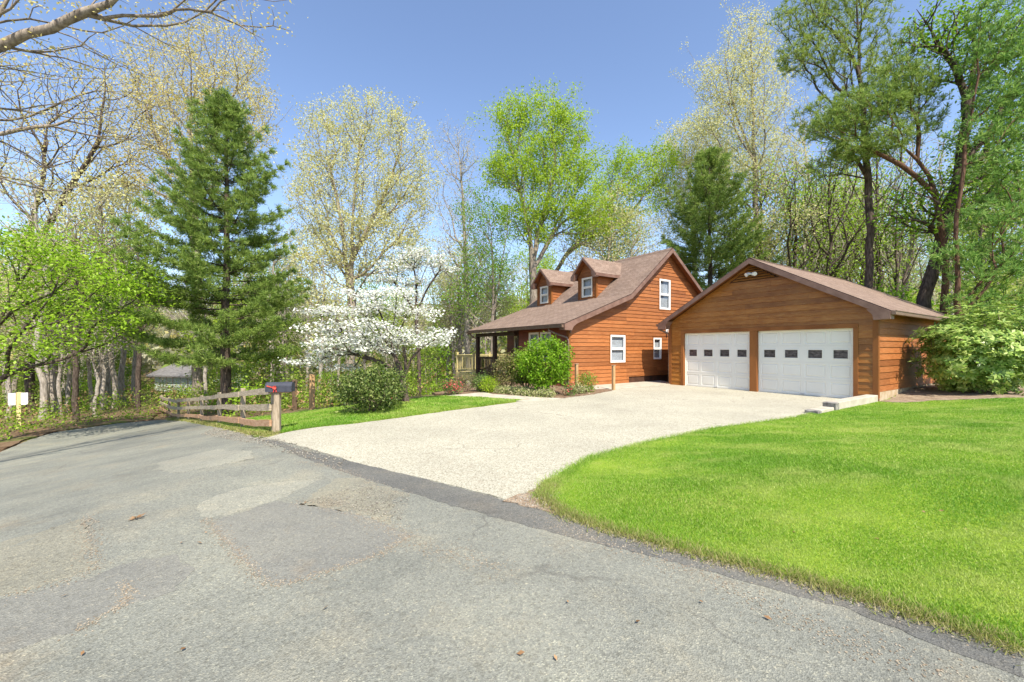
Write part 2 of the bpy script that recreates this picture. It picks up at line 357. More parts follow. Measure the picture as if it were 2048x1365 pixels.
def gx(px, Z):
    x = (px-1024)/F*Z; return (x, Z, h1(x, Z))

def sheet(name, poly, off, mat, step=0.5, jit=0.0, edge=0.25, seed=1, kind='structure', build=True):
    rng = np.random.RandomState(seed); P = []
    n = len(poly)
    for i in range(n):
        a = np.array(poly[i]); b = np.array(poly[(i+1) % n]); k = max(1, int(np.hypot(*(b-a))/edge))
        for j in range(k): P.append(a+(b-a)*j/k)
    P = np.array(P)
    if jit: P = P + rng.normal(0, jit, P.shape)
    m = len(P); x0, y0 = P.min(0); x1, y1 = P.max(0)
    gxx, gyy = np.meshgrid(np.arange(x0, x1, step)+.13, np.arange(y0, y1, step)+.17); gxx = gxx.ravel(); gyy = gyy.ravel()
    k = inside(gxx, gyy, P) & (dist_poly(gxx, gyy, np.vstack([P, P[:1]])) > step*.35)
    A = np.vstack([P, np.c_[gxx[k], gyy[k]]])
    res = delaunay_2d_cdt([Vector(p) for p in A], [], [list(range(m))], 1, 1e-5)
    V = np.array([tuple(v) for v in res[0]]); T = np.array([f for f in res[2] if len(f) == 3])
    z = H(V[:, 0], V[:, 1])+off
    a, b, c = V[T[:, 0]], V[T[:, 1]], V[T[:, 2]]
    cr = (b-a)[:, 0]*(c-a)[:, 1]-(b-a)[:, 1]*(c-a)[:, 0]; T[cr < 0] = T[cr < 0][:, ::-1]
    # skirt so that the sheet's edge is closed down into the ground
    E = np.concatenate([T[:, [0, 1]], T[:, [1, 2]], T[:, [2, 0]]]); key = np.sort(E, 1); _, inv, ct = np.unique(key, axis=0, return_inverse=True, return_counts=True)
    B = E[ct[inv.ravel()] == 1]; nv = len(V); VV = np.concatenate([np.c_[V, z], np.c_[V, z-.07], np.c_[V, z]])
    T = np.concatenate([T, np.c_[B[:, 1]+2*nv, B[:, 0]+2*nv, B[:, 0]+nv], np.c_[B[:, 1]+2*nv, B[:, 0]+nv, B[:, 1]+nv]])
    me = mesh_np(name, VV, T, mat, True)
    return tag(link(name, me), kind=kind)

# base terrain
def axis(lim, near, n):
    t = np.linspace(-1, 1, n); return np.sign(t)*(near*np.abs(t)+(lim-near)*np.abs(t)**3)
ax = axis(420, 40, 220); gxm, gym = np.meshgrid(ax, ax+6)
zz = H(gxm, gym)-.05
r_ = np.hypot(gxm, gym); zz = zz - 60*sstep((r_-300)/200)
n_ = len(ax); idx = np.arange(n_*n_).reshape(n_, n_)
q = np.stack([idx[:-1, :-1], idx[:-1, 1:], idx[1:, 1:], idx[1:, :-1]], -1).reshape(-1, 4)
tag(link('terrain', mesh_np('terrain', np.c_[gxm.ravel(), gym.ravel(), zz.ravel()], q, MT['forest'], True)), kind='structure')

PX = lambda pts: [at(*p) for p in pts]
ROAD_R = PX([(355,838),(420,851),(480,867),(520,880),(700,922),(860,962),(1020,1003),(1090,1022)]) + [tuple(p) for p in LAWN_EDGE[5::-1]]
road = PX([(0,905),(60,880),(110,865),(230,848),(300,842)]) + ROAD_R + [(3.3,1.2),(6,-3),(9,-9),(-16,-9),(-19,4)]
sheet('road', road, 0.0, MT['road'], .5, .015, .2, 3)
DRIVE = PX([(520,880),(545,872),(562,868),(700,850),(900,822.5),(1050,803),(1095,799),(1130,797),(1185,790),(1225,782)]) + \
    [(3.62,15.9),(6.2,17.6),(7.2,18.3),(11.5,12.4),(10.4,11.75)] + [tuple(p) for p in LAWN_EDGE[13:6:-1]] + PX([(1090,985),(1040,1000),(1020,1003),(860,962),(700,922)])
sheet('driveway', DRIVE, 0.006, MT['drive'], .5, .012, .2, 4)
tag_ = sheet('driveway_apron_soil', PX([(1100,966),(1118,985),(1150,1020),(1200,1058),(1130,1034),(1060,1018),(1010,1004),(1050,990)]), .011, MT['soil'], .2, .02, .08, 5)
# asphalt repairs (real repaired areas, slightly proud)
c7 = lambda L: PX([(x/2, 840+y/2) for x, y in L])
sheet('asphalt_patch', c7([(840,415),(960,372),(1100,330),(1210,340),(1400,372),(1560,430),(1640,465),(1500,550),(1250,635),(1120,668),(1000,600),(900,490)]), .0018, MT['road_patch'], .3, .012, .06, 6)
sheet('asphalt_patch', c7([(-60,745),(180,685),(380,632),(480,582),(700,540),(770,600),(700,690),(480,758),(300,850),(100,915),(-60,965)]), .0018, MT['road_patch'], .3, .012, .06, 7)
sheet('asphalt_patch', c7([(-60,515),(200,440),(330,395),(360,500),(380,600),(200,660),(-60,732)]), .0018, MT['road_tan'], .3, .02, .06, 8)
sheet('asphalt_patch', c7([(640,170),(860,120),(1030,130),(1000,160),(880,185),(700,215),(620,200)]), .0018, MT['road_pale'], .3, .03, .08, 9)
sheet('asphalt_patch', c7([(820,400),(780,350),(900,290),(1120,250),(1300,235),(1100,325),(960,368)]), .0018, MT['road_pale'], .3, .02, .08, 10)
sheet('asphalt_patch', c7([(1200,345),(1340,235),(1450,235),(1560,280),(1640,300),(1560,330),(1570,425),(1400,368)]), .0018, MT['road_tan'], .3, .025, .06, 11)
sheet('asphalt_edge_strip', PX([(500,878),(600,900),(700,923),(860,963),(1020,1004),(1090,1022)]) + [tuple(p) for p in LAWN_EDGE[5::-1]] + PX([(2048,1362),(1900,1304),(1700,1227),(1500,1168),(1300,1113),(1130,1072),(1000,1040),(850,997),(700,949),(600,914)]), .003, MT['road_strip'], .3, .012, .06, 12)
# lawns, beds, paths
LAWN_L = PX([(562,866),(700,848),(900,820.5),(1045,801),(1020,800.5),(960,796.5),(885,793),(850,797),(740,809),(640,822),(560,831),(470,842),(420,848),(470,858),(520,868)])
sheet('lawn', LAWN_L, .012, MT['lawn'], .4, .01, .2, 13)
VERGE = PX([(330,838),(355,836),(420,843),(470,850),(560,862),(560,869),(530,876),(500,872),(440,857),(370,843)])
sheet('verge', VERGE, .014, MT['verge'], .3, .03, .15, 14)
LAWN_R = [tuple(p) for p in LAWN_EDGE] + [(13.5,13.6),(17.6,16.3),(20,19),(26,19),(30,10),(26,-4),(6,-3.2),(3.2,1.2)]
sheet('lawn', LAWN_R, .012, MT['lawn'], .5, .012, .15, 15)
PATH = PX([(885,793.5),(968,785.5),(985,789.5),(1050,794),(1095,797),(1130,798),(1095,801),(1050,804),(960,797)])
sheet('path', PATH, .018, MT['concrete'], .4, 0, .3, 16)
BED = PX([(870,789),(900,790.5),(968,785),(985,789),(1050,793.5),(1095,796.5),(1130,796.5),(1185,789.5),(1224,782)]) + [(3.5,15.6),(2.9,16.3),(2.0,16.2),(1.0,18),(-1.7,22),(-2.6,21),(-3.2,16.5)]
sheet('mulch_bed', BED, .02, MT['mulch'], .4, .02, .15, 17)
sheet('path', [(2.6,15.5),(3.0,15.1),(3.75,15.35),(6.9,17.45),(6.9,19.6),(5.3,18.6),(2.4,16.55)], .03, MT['concrete'], .4, 0, .3, 18)
BED_R = [(10.34,11.6),(10.6,11.3),(11.5,11.35),(12.4,11.0),(13.6,10.9),(14.8,11.3),(15.9,12.4),(17.6,13.5),(17.8,16.4),(13.5,13.8)]
MT['mulch_pale'] = mat_ground('pale_mulch', [(.35, (.20, .145, .10)), (.65, (.36, .29, .21))], 6, 40)
sheet('mulch_bed', BED_R, .03, MT['mulch_pale'], .3, .03, .12, 19)
sheet('mulch_bed', [at(690,832), at(740,836), at(800,824), at(835,808), at(812,802), at(740,812), at(695,822)], .022, MT['mulch'], .3, .03, .15, 20)
sheet('leaf_litter_bank', PX([(-80,905),(0,900),(60,878),(110,863),(230,846),(300,840)]) + [(-24,29),(-40,32),(-45,15),(-22,8)], .012, MT['forest'], .8, .08, .3, 21)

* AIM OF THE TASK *
Set the lines above down again, word for word, from the first through the one containing "x = (px-1024)/F*Z;"; pictures excluded.

* COMPLETE OUTPUT *
Write part 2 of the bpy script that recreates this picture. It picks up at line 357. More parts follow. Measure the picture as if it were 2048x1365 pixels.
def gx(px, Z):
    x = (px-1024)/F*Z; return (x, Z, h1(x, Z))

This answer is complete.